In social media postings, New York composer Daniel Roumain said Sunday he was commissioned to write one of four libretti for a “Greenwood Overcomes” concert scheduled for a May 1 performance by the Tulsa Opera.

Roumain balked, however, when Opera officials wanted him to remove the final line from his “They Still Want To Kill Us” libretto. After the line “God Bless America,” Roumain wrote the lyric “God Damn America.”

Tobias Picker, the opera’s creative director, “suggested I omit the word ‘Damn.’ I refused, explaining that is how I felt about this county,” Roumains said of Tulsa County in a Facebook posting. “So, they fired me.”

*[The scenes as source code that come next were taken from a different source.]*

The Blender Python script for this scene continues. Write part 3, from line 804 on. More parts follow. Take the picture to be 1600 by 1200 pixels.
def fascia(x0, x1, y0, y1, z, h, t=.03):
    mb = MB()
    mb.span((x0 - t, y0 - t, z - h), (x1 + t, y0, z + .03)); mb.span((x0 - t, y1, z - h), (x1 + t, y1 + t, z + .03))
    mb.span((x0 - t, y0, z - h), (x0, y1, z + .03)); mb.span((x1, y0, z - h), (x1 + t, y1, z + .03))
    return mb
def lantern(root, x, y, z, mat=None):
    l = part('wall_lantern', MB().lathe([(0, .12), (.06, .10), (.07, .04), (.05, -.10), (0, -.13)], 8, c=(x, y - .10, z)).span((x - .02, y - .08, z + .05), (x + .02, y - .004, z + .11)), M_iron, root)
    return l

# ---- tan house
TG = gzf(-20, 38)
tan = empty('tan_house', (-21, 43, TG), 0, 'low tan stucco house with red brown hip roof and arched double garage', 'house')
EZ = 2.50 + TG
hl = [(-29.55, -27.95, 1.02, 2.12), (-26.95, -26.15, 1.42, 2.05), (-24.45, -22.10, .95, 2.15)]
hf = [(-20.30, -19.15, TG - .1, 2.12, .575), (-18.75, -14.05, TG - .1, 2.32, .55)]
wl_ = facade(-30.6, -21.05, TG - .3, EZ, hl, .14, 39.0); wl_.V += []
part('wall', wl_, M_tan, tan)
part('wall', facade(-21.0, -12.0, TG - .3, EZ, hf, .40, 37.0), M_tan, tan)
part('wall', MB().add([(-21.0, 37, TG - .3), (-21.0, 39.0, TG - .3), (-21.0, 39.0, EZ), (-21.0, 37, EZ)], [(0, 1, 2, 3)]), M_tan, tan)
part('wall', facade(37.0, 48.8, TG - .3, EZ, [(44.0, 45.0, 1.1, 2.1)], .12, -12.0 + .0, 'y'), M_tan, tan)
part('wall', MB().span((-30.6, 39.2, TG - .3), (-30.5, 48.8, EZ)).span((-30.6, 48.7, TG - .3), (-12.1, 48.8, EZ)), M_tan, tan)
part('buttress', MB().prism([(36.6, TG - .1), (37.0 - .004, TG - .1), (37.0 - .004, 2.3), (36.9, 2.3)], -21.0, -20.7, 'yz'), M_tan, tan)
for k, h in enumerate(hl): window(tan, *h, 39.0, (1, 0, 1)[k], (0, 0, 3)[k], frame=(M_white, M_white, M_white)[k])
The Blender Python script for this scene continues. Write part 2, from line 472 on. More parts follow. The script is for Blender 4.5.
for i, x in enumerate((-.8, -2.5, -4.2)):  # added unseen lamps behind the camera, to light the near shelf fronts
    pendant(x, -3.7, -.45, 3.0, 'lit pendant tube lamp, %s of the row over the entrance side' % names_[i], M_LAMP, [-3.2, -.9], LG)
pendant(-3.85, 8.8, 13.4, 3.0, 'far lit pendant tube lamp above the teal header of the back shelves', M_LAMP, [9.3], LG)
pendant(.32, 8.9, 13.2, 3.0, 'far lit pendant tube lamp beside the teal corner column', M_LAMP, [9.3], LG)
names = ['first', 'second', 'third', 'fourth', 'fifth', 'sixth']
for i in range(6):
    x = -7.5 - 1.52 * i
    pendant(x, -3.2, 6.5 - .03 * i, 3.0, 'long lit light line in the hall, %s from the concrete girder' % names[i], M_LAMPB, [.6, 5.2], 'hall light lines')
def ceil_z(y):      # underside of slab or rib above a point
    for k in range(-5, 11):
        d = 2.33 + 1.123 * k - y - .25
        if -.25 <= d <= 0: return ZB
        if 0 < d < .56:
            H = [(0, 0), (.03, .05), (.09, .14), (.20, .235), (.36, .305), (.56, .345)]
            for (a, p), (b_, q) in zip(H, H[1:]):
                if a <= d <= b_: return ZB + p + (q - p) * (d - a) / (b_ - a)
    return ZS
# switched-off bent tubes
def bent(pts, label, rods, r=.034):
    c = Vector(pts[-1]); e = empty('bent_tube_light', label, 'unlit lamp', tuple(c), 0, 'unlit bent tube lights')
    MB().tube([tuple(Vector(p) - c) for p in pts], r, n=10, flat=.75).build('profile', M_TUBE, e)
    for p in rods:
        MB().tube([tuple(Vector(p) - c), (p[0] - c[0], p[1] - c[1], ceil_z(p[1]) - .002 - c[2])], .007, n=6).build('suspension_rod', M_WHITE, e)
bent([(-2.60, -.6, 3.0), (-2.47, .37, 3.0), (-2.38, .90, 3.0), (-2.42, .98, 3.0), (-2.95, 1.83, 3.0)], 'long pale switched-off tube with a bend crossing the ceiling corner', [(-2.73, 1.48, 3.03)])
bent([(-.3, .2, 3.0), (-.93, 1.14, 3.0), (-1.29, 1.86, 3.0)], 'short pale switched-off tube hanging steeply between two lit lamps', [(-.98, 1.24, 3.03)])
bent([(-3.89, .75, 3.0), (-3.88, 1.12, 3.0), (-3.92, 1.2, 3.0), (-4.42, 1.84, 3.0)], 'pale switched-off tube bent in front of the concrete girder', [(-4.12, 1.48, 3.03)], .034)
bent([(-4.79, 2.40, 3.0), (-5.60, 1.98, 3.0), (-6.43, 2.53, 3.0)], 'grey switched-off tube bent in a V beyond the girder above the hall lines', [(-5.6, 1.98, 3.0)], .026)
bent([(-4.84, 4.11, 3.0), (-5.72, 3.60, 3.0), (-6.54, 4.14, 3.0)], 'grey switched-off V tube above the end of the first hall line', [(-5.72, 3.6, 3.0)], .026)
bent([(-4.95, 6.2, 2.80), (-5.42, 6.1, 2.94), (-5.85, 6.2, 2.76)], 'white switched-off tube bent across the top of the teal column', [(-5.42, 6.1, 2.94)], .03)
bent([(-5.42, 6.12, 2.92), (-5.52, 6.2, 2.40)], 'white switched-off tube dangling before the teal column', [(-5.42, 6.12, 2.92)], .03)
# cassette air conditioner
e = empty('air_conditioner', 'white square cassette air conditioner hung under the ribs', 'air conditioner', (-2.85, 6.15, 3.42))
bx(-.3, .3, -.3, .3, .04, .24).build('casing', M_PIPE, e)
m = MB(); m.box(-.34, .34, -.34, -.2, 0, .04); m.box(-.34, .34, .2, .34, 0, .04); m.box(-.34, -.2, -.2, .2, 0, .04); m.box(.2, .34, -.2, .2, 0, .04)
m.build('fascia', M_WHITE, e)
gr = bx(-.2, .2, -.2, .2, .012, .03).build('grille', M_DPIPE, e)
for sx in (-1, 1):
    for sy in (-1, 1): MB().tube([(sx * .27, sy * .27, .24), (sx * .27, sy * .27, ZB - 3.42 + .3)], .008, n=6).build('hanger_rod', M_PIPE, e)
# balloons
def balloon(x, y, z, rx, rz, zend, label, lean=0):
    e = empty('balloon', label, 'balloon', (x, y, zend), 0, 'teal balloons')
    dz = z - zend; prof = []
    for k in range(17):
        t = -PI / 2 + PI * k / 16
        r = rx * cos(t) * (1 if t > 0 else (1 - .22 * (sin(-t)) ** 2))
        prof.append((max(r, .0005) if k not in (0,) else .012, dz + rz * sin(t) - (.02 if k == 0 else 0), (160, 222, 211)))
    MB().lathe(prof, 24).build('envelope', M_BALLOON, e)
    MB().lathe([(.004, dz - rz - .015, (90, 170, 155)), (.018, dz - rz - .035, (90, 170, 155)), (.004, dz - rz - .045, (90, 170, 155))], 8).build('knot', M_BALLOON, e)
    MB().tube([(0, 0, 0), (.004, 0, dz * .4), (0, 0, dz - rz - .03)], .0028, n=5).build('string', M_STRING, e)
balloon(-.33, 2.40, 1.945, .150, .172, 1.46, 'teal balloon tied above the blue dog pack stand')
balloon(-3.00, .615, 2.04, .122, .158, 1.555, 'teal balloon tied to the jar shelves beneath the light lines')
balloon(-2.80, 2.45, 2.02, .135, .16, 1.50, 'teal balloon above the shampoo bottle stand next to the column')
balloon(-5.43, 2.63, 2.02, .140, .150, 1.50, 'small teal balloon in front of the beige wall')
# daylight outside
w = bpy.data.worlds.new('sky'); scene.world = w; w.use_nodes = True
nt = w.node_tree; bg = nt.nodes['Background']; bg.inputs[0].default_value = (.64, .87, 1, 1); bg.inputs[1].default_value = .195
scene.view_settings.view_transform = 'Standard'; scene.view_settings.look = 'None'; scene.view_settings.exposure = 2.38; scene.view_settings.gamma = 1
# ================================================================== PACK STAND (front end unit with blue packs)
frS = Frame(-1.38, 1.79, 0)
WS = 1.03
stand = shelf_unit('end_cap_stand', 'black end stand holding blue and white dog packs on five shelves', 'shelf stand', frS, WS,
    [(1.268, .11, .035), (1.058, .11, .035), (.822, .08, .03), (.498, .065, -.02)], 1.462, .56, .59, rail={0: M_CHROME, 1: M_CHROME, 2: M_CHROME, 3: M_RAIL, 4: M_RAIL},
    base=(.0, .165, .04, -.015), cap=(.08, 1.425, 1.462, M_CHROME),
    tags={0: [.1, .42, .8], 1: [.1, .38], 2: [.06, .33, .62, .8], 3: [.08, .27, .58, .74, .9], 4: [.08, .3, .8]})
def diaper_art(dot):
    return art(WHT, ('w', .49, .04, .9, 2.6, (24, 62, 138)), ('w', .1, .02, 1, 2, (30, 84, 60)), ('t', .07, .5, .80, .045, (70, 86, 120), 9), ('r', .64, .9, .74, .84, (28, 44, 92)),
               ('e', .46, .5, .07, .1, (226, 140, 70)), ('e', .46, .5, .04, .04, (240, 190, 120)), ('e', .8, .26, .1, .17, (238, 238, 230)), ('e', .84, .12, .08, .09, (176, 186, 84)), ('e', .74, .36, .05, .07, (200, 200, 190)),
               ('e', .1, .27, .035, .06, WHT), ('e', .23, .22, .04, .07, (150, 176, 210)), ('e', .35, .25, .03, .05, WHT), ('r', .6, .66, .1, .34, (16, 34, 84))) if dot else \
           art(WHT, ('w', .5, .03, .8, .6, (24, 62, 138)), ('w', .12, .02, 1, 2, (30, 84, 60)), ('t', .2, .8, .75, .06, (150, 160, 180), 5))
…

In a statement issued by an Opera spokeswoman, Picker said: “It is extremely disappointing that Mr. Roumain has turned an artistic disagreement into a racial debate.

The Opera, singer “Denyce Graves and all of the other 22 Black composers and eight Black artists, as well as our concert co-presenter, the 1921 Tulsa Race Massacre Centennial Commission, are committed to the spirit of the ‘Greenwood Overcomes’ concert,” Picker said.

Kelli Bruer, the Opera spokeswoman, said Roumain would be paid his $1,500 fee, but the Opera will not perform his piece. Roumain still owns the piece and can have it performed elsewhere, she said.